Output every record word for word.

Items from a data source:
◆ ◆ ◆
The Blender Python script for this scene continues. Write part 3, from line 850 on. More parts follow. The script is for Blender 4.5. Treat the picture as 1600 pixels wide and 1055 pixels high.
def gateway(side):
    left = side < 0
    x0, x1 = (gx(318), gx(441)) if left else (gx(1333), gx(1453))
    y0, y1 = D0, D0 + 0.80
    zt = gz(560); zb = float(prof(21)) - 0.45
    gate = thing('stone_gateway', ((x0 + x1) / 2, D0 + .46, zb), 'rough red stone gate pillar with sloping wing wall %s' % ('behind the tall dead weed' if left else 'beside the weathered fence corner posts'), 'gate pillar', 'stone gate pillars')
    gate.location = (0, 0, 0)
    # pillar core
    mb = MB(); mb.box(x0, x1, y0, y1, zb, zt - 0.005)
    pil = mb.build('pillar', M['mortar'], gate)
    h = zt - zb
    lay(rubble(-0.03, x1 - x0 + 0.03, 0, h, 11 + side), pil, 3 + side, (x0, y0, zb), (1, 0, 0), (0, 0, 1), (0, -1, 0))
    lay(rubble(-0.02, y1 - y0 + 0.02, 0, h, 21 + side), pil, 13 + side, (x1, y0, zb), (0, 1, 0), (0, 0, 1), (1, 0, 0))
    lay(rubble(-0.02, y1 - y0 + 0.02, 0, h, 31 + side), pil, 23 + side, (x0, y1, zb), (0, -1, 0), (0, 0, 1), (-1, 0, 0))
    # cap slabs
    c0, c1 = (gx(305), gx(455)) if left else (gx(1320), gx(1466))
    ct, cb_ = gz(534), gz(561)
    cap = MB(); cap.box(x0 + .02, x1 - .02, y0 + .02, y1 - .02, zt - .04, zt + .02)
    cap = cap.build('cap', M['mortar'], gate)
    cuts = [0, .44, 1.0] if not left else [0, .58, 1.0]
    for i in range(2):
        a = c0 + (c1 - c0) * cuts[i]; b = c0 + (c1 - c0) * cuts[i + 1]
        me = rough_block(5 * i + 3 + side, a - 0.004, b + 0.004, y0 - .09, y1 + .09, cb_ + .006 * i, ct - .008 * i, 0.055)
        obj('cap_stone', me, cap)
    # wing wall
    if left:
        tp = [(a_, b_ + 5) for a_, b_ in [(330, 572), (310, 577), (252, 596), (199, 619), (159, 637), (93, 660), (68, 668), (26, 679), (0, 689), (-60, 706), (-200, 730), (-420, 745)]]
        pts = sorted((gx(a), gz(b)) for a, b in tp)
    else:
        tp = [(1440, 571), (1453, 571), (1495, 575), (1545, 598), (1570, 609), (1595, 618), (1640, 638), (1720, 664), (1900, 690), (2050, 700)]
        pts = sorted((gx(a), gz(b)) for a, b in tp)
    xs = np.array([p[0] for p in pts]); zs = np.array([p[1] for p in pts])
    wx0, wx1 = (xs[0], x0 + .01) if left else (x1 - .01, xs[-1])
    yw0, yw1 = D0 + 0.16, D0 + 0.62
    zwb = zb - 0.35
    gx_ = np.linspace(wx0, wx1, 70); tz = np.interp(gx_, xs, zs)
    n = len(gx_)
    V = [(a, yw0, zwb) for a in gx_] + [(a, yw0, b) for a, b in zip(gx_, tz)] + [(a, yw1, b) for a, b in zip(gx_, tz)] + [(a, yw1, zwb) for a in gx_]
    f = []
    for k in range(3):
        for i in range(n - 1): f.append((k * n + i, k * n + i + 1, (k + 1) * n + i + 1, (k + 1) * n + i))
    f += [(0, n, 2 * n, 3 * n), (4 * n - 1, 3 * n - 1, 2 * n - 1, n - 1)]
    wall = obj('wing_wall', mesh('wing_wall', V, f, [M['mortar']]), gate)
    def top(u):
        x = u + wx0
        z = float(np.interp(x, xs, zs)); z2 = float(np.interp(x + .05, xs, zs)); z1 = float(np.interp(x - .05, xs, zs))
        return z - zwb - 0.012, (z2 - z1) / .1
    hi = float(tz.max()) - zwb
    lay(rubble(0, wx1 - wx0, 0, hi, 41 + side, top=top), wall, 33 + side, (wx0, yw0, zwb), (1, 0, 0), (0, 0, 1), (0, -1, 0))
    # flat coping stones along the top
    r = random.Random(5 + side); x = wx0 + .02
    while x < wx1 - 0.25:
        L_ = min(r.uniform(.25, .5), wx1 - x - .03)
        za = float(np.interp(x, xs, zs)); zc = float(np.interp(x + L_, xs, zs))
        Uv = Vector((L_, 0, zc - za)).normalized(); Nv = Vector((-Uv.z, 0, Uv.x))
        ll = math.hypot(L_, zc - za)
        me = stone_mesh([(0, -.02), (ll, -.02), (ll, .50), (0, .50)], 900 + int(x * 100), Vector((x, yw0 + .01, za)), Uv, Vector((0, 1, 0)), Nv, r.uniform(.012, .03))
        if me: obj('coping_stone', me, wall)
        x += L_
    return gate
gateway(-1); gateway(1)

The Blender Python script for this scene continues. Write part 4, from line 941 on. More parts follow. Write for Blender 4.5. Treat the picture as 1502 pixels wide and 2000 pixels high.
◆ ◆ ◆
**RESPONSE TO THE EXERCISE**.
The Blender Python script for this scene continues. Write part 3, from line 850 on. More parts follow. The script is for Blender 4.5. Treat the picture as 1600 pixels wide and 1055 pixels high.
def gateway(side):
    left = side < 0
    x0, x1 = (gx(318), gx(441)) if left else (gx(1333), gx(1453))
    y0, y1 = D0, D0 + 0.80
    zt = gz(560); zb = float(prof(21)) - 0.45
    gate = thing('stone_gateway', ((x0 + x1) / 2, D0 + .46, zb), 'rough red stone gate pillar with sloping wing wall %s' % ('behind the tall dead weed' if left else 'beside the weathered fence corner posts'), 'gate pillar', 'stone gate pillars')
    gate.location = (0, 0, 0)
    # pillar core
    mb = MB(); mb.box(x0, x1, y0, y1, zb, zt - 0.005)
    pil = mb.build('pillar', M['mortar'], gate)
    h = zt - zb
    lay(rubble(-0.03, x1 - x0 + 0.03, 0, h, 11 + side), pil, 3 + side, (x0, y0, zb), (1, 0, 0), (0, 0, 1), (0, -1, 0))
    lay(rubble(-0.02, y1 - y0 + 0.02, 0, h, 21 + side), pil, 13 + side, (x1, y0, zb), (0, 1, 0), (0, 0, 1), (1, 0, 0))
    lay(rubble(-0.02, y1 - y0 + 0.02, 0, h, 31 + side), pil, 23 + side, (x0, y1, zb), (0, -1, 0), (0, 0, 1), (-1, 0, 0))
    # cap slabs
    c0, c1 = (gx(305), gx(455)) if left else (gx(1320), gx(1466))
    ct, cb_ = gz(534), gz(561)
    cap = MB(); cap.box(x0 + .02, x1 - .02, y0 + .02, y1 - .02, zt - .04, zt + .02)
    cap = cap.build('cap', M['mortar'], gate)
    cuts = [0, .44, 1.0] if not left else [0, .58, 1.0]
    for i in range(2):
        a = c0 + (c1 - c0) * cuts[i]; b = c0 + (c1 - c0) * cuts[i + 1]
        me = rough_block(5 * i + 3 + side, a - 0.004, b + 0.004, y0 - .09, y1 + .09, cb_ + .006 * i, ct - .008 * i, 0.055)
        obj('cap_stone', me, cap)
    # wing wall
    if left:
        tp = [(a_, b_ + 5) for a_, b_ in [(330, 572), (310, 577), (252, 596), (199, 619), (159, 637), (93, 660), (68, 668), (26, 679), (0, 689), (-60, 706), (-200, 730), (-420, 745)]]
        pts = sorted((gx(a), gz(b)) for a, b in tp)
    else:
        tp = [(1440, 571), (1453, 571), (1495, 575), (1545, 598), (1570, 609), (1595, 618), (1640, 638), (1720, 664), (1900, 690), (2050, 700)]
        pts = sorted((gx(a), gz(b)) for a, b in tp)
    xs = np.array([p[0] for p in pts]); zs = np.array([p[1] for p in pts])
    wx0, wx1 = (xs[0], x0 + .01) if left else (x1 - .01, xs[-1])
    yw0, yw1 = D0 + 0.16, D0 + 0.62
    zwb = zb - 0.35
    gx_ = np.linspace(wx0, wx1, 70); tz = np.interp(gx_, xs, zs)
    n = len(gx_)
    V = [(a, yw0, zwb) for a in gx_] + [(a, yw0, b) for a, b in zip(gx_, tz)] + [(a, yw1, b) for a, b in zip(gx_, tz)] + [(a, yw1, zwb) for a in gx_]
    f = []
    for k in range(3):
        for i in range(n - 1): f.append((k * n + i, k * n + i + 1, (k + 1) * n + i + 1, (k + 1) * n + i))
    f += [(0, n, 2 * n, 3 * n), (4 * n - 1, 3 * n - 1, 2 * n - 1, n - 1)]
    wall = obj('wing_wall', mesh('wing_wall', V, f, [M['mortar']]), gate)
    def top(u):
        x = u + wx0
        z = float(np.interp(x, xs, zs)); z2 = float(np.interp(x + .05, xs, zs)); z1 = float(np.interp(x - .05, xs, zs))
        return z - zwb - 0.012, (z2 - z1) / .1
    hi = float(tz.max()) - zwb
    lay(rubble(0, wx1 - wx0, 0, hi, 41 + side, top=top), wall, 33 + side, (wx0, yw0, zwb), (1, 0, 0), (0, 0, 1), (0, -1, 0))
    # flat coping stones along the top
    r = random.Random(5 + side); x = wx0 + .02
    while x < wx1 - 0.25:
        L_ = min(r.uniform(.25, .5), wx1 - x - .03)
        za = float(np.interp(x, xs, zs)); zc = float(np.interp(x + L_, xs, zs))
        Uv = Vector((L_, 0, zc - za)).normalized(); Nv = Vector((-Uv.z, 0, Uv.x))
        ll = math.hypot(L_, zc - za)
        me = stone_mesh([(0, -.02), (ll, -.02), (ll, .50), (0, .50)], 900 + int(x * 100), Vector((x, yw0 + .01, za)), Uv, Vector((0, 1, 0)), Nv, r.uniform(.012, .03))
        if me: obj('coping_stone', me, wall)
        x += L_
    return gate
gateway(-1); gateway(1)

The Blender Python script for this scene continues. Write part 4, from line 941 on. More parts follow. Write for Blender 4.5. Treat the picture as 1502 pixels wide and 2000 pixels high.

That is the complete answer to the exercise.